In 2019, the New Jersey Department of Education (NJDOE) entered into a Memorandum of Understanding (MOU) with Montclair State University Center for Autism and Early Childhood Mental Health (CAECMH), and the New Jersey Coalition for Inclusive Education (NJCIE) to promote, support, and advance inclusive education across the state. 

This collaboration between NJDOE, CAECMH, and NJCIE is referred to as the New Jersey Inclusive Education Technical Assistance (NJIETA) project. 

NJIETA aims to provide support through professional development, coaching, and consultation on inclusive education topics and practices to school districts across the state. In addition, the project includes the development of webinars, tools and resources to school districts free of charge to support their development, implementation, and maintenance of inclusive education practices specific to the identified needs of the identified participating school districts.
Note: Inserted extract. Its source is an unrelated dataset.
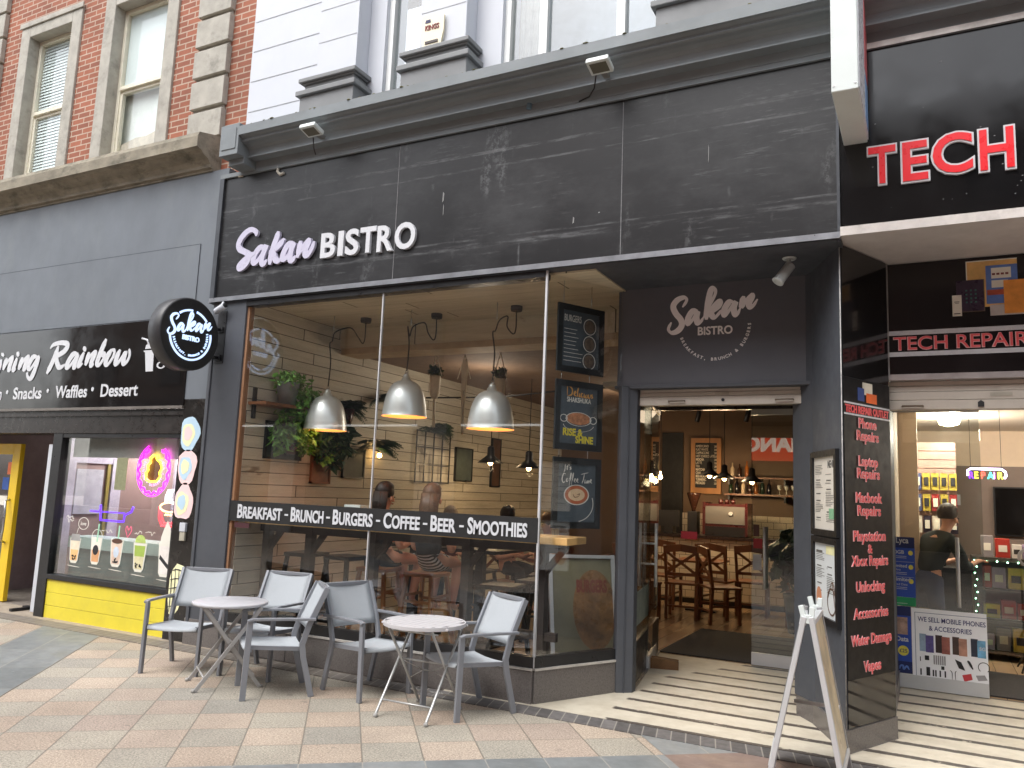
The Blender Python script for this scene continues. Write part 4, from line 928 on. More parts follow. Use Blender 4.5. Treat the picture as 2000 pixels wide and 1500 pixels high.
dev('phone_text', .21, .243, 3.196, 3.201, .0065, m_ink); dev('phone_text', .214, .24, 3.186, 3.189, .0065, m_ink); dev('phone_text', .206, .248, 3.105, 3.112, .0065, m_ink)
dev('phone_picture', .196, .258, 3.09, 3.25, .006, m_paper); dev('laptop_picture', .44, .7, 3.08, 3.16, .005, mat('silver print', (190, 184, 182), .4)); dev('laptop_picture', .53, .75, 3.09, 3.34, .007, mat('orange print', (226, 150, 70), .4, var=.3, vs=5))
T = thing('roller_shutter', 'pale ribbed roller shutter rolled up over the phone shop door', 'shutter', (1, 6.75, 2.5))
q = MB()
for k, (a, b) in enumerate(((2.395, 2.465), (2.468, 2.53), (2.533, 2.575), (2.578, 2.612))): q.bx(-.25, XR, 6.76+.006*k, 6.86, a, b)
q.build('slats', m_shutter, T, bevel=.004)
MB().tube([(-.16, 6.76, 2.42), (-.16, 6.735, 2.42), (-.02, 6.735, 2.42), (-.02, 6.76, 2.42)], .008, 6).build('handle', _mc['rusty handle'], T)
MB().prism([(-.02, -.02), (.02, -.02), (.02, .015), (0, .03), (-.02, .015)], (.36, 6.756, 2.43), X, Z, FRONT, .006).build('lock', m_ink, T)
MB().bx(.42, .56, 6.76, 6.765, 2.49, 2.515).build('label_plate', _mc['foil label'], T)
MB().bx(-.29, XR, 6.9, 12.6, 2.72, 2.8).build('phone_shop_ceiling', mat('white ceiling', (214, 204, 190), .8, var=.03), B)
# ------------------------------------------------------------------ bistro interior
def plank_mat(name, ax, c0, c1, pw, gap=.03, seamlen=2.4):
    """boards running along one horizontal axis, stacked along another; ax = (stack axis, run axis)"""
    m = Mat(name); co = m.xyz(); a = m.math('DIVIDE', co[ax[0]], pw); r_ = co[ax[1]]
    row = m.math('FLOOR', a); off = m.white(row, 3, 0)
    seg = m.math('ADD', m.math('DIVIDE', r_, seamlen), m.math('MULTIPLY', off, 5))
    rn = m.white(row, m.math('FLOOR', seg), 1)
    sc = [9, 9, 9]; sc[ax[1]] = .9
    g1 = m.noise(1.6, 7, .72, *sc); kn = m.noise(2.2, 3, .5, *[1 if i == ax[1] else 2.6 for i in range(3)])
    o = m.mix(rn, c0, c1); o = m.mix(m.math('MULTIPLY', m.step(g1, .42, .75), .55), o, tuple(x*.5 for x in c0))
    o = m.mix(m.math('MULTIPLY', m.step(kn, .70, .76), .6), o, (.07, .04, .02))
    jt = m.math('MAXIMUM', joint(m, a, gap), joint(m, seg, .004)); m.base(m.mix(jt, o, (.03, .022, .015))); m.set(Roughness=.6)
    m.bump(m.math('SUBTRACT', m.math('MULTIPLY', g1, .2), jt), .4, .006); return m.m
m_wplank = plank_mat('rough pine boards', (2, 1), (.56, .51, .405), (.69, .635, .52), .125, .045)
m_cplank = plank_mat('sawn ceiling boards', (1, 0), (.60, .52, .37), (.72, .63, .46), .24, .006)
I = thing('bistro_interior', 'warm bistro room lined with rough pine boards and tan plaster', 'interior', (-4, 10, 0))
MB().bx(-6.3, -6.2, 5.99, 14, 0, 3.52).build('plank_wall', m_wplank, I)
MB().bx(-6.2, -2.4, 5.995, 7.37, 3.50, 3.53).build('board_ceiling', m_cplank, I)
MB().bx(-6.2, -2.3, 7.37, 7.40, 3.27, 3.50).build('bulkhead', m_cplank, I)
MB().bx(-6.2, -2.3, 7.40, 7.75, 3.20, 3.53).build('beam', mat('beige beam', (186, 164, 132), .7), I)
MB().bx(-6.2, -.98, 7.75, 14, 3.24, 3.30).build('ceiling', mat('brown tinted ceiling', (118, 96, 78), .8), I)
q = MB().bx(-6.2, -.98, 14, 14.1, 0, 3.3); q.build('back_wall', m_plaster, I)
MB().bx(-.98, -.62, 8.63, 14, 0, 3.3).build('party_wall', m_plaster, I)
MB().bx(-4.22, -3.84, 13.96, 14, 0, 2.82).build('dark_opening', m_blackmat, I)
MB().bx(-4.75, -4.65, 9.0, 9.5, 0, 3.24).build('column', mat('pale column', (196, 180, 152), .7), I) if False else None
def tile_mat():
    m = Mat('cream wall tiles'); x, y, z = m.xyz(); a, b = m.math('DIVIDE', x, .2), m.math('DIVIDE', z, .11)
    jt = m.math('MAXIMUM', joint(m, m.math('ADD', a, m.math('MULTIPLY', m.math('MODULO', m.math('FLOOR', b), 2), .5)), .025), joint(m, b, .045))
    m.base(m.mix(jt, (.60, .52, .40), (.10, .08, .06))); m.set(Roughness=.25); return m.m
m_tile = tile_mat()
MB().bx(-3.84, -.98, 13.97, 14, 0, 1.42).build('tile_splashback', m_tile, I)
T = thing('bar_counter', 'cream tiled bar counter with dark top at the back of the bistro', 'counter', (-2.5, 13.2, 0))
MB().bx(-4.1, -1.2, 12.95, 13.45, .1, 1.04).build('front', m_tile, T); MB().bx(-4.15, -1.15, 12.9, 13.5, 1.04, 1.085).build('top', mat('dark counter top', (40, 30, 28), .3), T); MB().bx(-4.05, -1.25, 13.0, 13.4, .01, .1).build('kick_board', m_black, T)
T = thing('coffee_machine', 'dark red and steel espresso machine on the bar counter', 'coffee machine', (-2.9, 13.2, 1.085)); m_maroon = mat('maroon metal', (62, 22, 22), .3, coat=.3)
MB().bx(-3.24, -2.55, 13.05, 13.45, 1.24, 1.28).bx(-3.25, -3.21, 13.02, 13.46, 1.10, 1.62).bx(-2.58, -2.54, 13.02, 13.46, 1.10, 1.62).build('body', m_maroon, T)
MB().bx(-3.21, -2.58, 13.04, 13.4, 1.28, 1.56).build('back_panel', mat('dull steel panel', (128, 126, 122), .4, metal=.6, var=.05, vs=2), T); MB().bx(-3.21, -2.58, 13.03, 13.42, 1.09, 1.24).build('drip_tray', m_black, T)
q = MB(); q.bx(-3.22, -2.57, 13.04, 13.42, 1.56, 1.60)
for x in (-3.0, -2.9, -2.8): q.lathe([(.03, 0), (.04, .07)], (x, 13.2, 1.60), 10)
q.build('cup_rail', m_maroon, T); q = MB().ell((-2.8, 13.03, 1.45), X, Z, FRONT, .035, .03, .01); q.build('badge', m_alu, T)
T = thing('coffee_grinder', 'black coffee grinder with cone hopper on the bar counter', 'coffee grinder', (-3.44, 13.2, 1.085))
MB().bx(-3.52, -3.36, 13.1, 13.3, 1.09, 1.46).build('body', m_black, T, bevel=.01); MB().lathe([(.03, 1.46), (.035, 1.50), (.11, 1.73), (.115, 1.76), (.02, 1.77)], (-3.44, 13.2, 0), 20).build('hopper', mat('smoked hopper', (56, 34, 26), .2), T)
T = thing('cash_register', 'black till screen at the left end of the bar counter', 'till', (-3.85, 13.2, 1.085)); MB().bx(-4.0, -3.66, 13.1, 13.14, 1.2, 1.46).build('screen', m_black, T); MB().bx(-3.9, -3.76, 13.1, 13.3, 1.09, 1.2).build('stand', m_black, T)
tag(MB().bx(-3.56, -3.30, 12.88, 12.895, 1.02, 1.14).build('card_sign', emit('pink sign', (110, 30, 50), .05)), 'small pink card sign on the front of the bar counter', 'sign')
T = thing('chalkboard', 'tall wooden framed chalkboard drinks menu on the bistro back wall', 'chalkboard', (-3.42, 13.95, 2.25))
q = MB()
for r_ in ((-3.68, -3.61, 1.76, 2.72), (-3.23, -3.16, 1.76, 2.72), (-3.61, -3.23, 1.76, 1.86), (-3.61, -3.23, 2.64, 2.72)): q.bx(r_[0], r_[1], 13.9, 13.95, r_[2], r_[3])
q.build('frame', m_wood, T); MB().bx(-3.61, -3.23, 13.93, 13.95, 1.86, 2.64).build('slate', m_blackmat, T)
q = MB(); k = .062
for i, (s_, b) in enumerate((('AMERICANO', 0), ('FLAT WHITE', 0), ('CAPPUCCINO', 0), ('HOT CHOCOLATE', 0), ('MOCHA', 1), ('LATTE', 0), ('TEA', 0), ('MATCHA', 1), ('CHAI', 1), ('BEETROOT', 1), ('TURMERIC', 1), ('PISTACIO', 1))):
    q.text(s_, .062, (-3.60, 13.928, 2.56-i*.058), xs=.62, bold=.03*b); q.text('3.20' if i % 2 else '2.80', .05, (-3.24, 13.928, 2.56-i*.058), align='R', xs=.5)
q.build('chalk_lettering', mat('chalk', (216, 206, 186), .9), T)
for z, n_, lab in ((1.78, 1, 'long wooden bar shelf lined with bottles and glasses'), (2.06, 0, 'upper wooden bar shelf with dark bottles')):
    T = thing('wall_shelf', lab, 'shelf', (-2.2, 13.85, z)); MB().bx(-3.06, -1.05, 13.7, 13.99, z-.03, z).build('board', m_redwood, T)
    q = MB()
    for x in (-3.0, -2.1, -1.2): q.bx(x, x+.03, 13.72, 13.99, z-.13, z-.032)
    q.build('bracket', m_black, T)
bott = [mat('brown bottle', (52, 30, 18), .15), mat('green bottle', (34, 50, 30), .15), mat('pale bottle', (190, 170, 140), .2), mat('amber bottle', (150, 86, 34), .2), mat('dark bottle', (22, 20, 22), .15)]
lbl = ['brown', 'green', 'pale', 'amber', 'black']
for i in range(10):
    k = (i*3+1) % 5; h = .22+.05*((i*7) % 4)/3
    x = -2.98+i*.105 if i < 7 else -2.95+(i-7)*.12; z = 1.781 if i < 7 else 2.061
    q = MB().lathe([(.03, 0), (.034, .01), (.034, h*.6), (.012, h*.75), (.012, h)], (x, 13.84, z), 12)
    pos = 'lower' if i < 7 else 'upper'
    tag(q.build('bottle', bott[k]), f'{lbl[k]} bottle standing {["first","second","third","fourth","fifth","sixth","seventh"][i if i<7 else i-7]} from the left on the {pos} bar shelf', 'bottle', 'bottles on the bar shelves')
m_clear = mat('clear glassware', (210, 206, 196), .08, var=.05)
for i in range(9):
    q = MB().lathe([(.03, 0), (.006, .012), (.005, .07), (.032, .1), (.034, .16)], (-2.18+i*.11, 13.82, 1.781), 10)
    tag(q.build('wine_glass', m_clear), 'stemmed glass in the row at the right of the lower bar shelf', 'glass', 'glasses on the lower bar shelf')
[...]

This collaboration is intended to support, facilitate, and enhance current NJDOE initiatives of New Jersey Tiered Systems of Supports (NJTSS) and Positive Behavioral Supports in Schools (PBSIS) with the goal of developing, expanding, and improving inclusive education practices within New Jersey public schools. 

The vision of this collaboration aims to increase the number of students who:

  • Attend the school they would attend if not disabled

  • Are assigned to age-appropriate general education grades and classes

  • Are instructed with a core curriculum based on research and principles of Universal Design for Learning (UDL) that is further differentiated for the diverse learners in each classroom

  • Receive academic and emotional behavioral interventions within a school-wide multi-tiered system of support (NJTSS) that includes all students

  • Are understood through a multidisciplinary lens including cognitive, communication, sensory/motor, social and emotional well-being/mental health

  • Receive supplementary aids and services, program modifications, and accommodations within the core curriculum and across all tiers of academic and emotional/behavioral interventions and supports as needed

 
 

In principle, inclusive education means…

“…the valuing of diversity within the human community. When inclusive education is fully embraced, we abandon the idea that children have to become “normal” in order to contribute to the world…We begin to look beyond typical ways of becoming valued members of the community, and in doing so, begin to realize the achievable goal of providing all children with an authentic sense of belonging” (Kunc, 1992)*.

 

*Kunc, Norman. (1992). The Need to Belong: Rediscovering Maslow’s Hierarchy of Needs. Published in: Villa, R., Thousand, J., Stainback, W. & Stainback, S. Restructuring for Caring & Effective Education. Baltimore: Paul Brookes.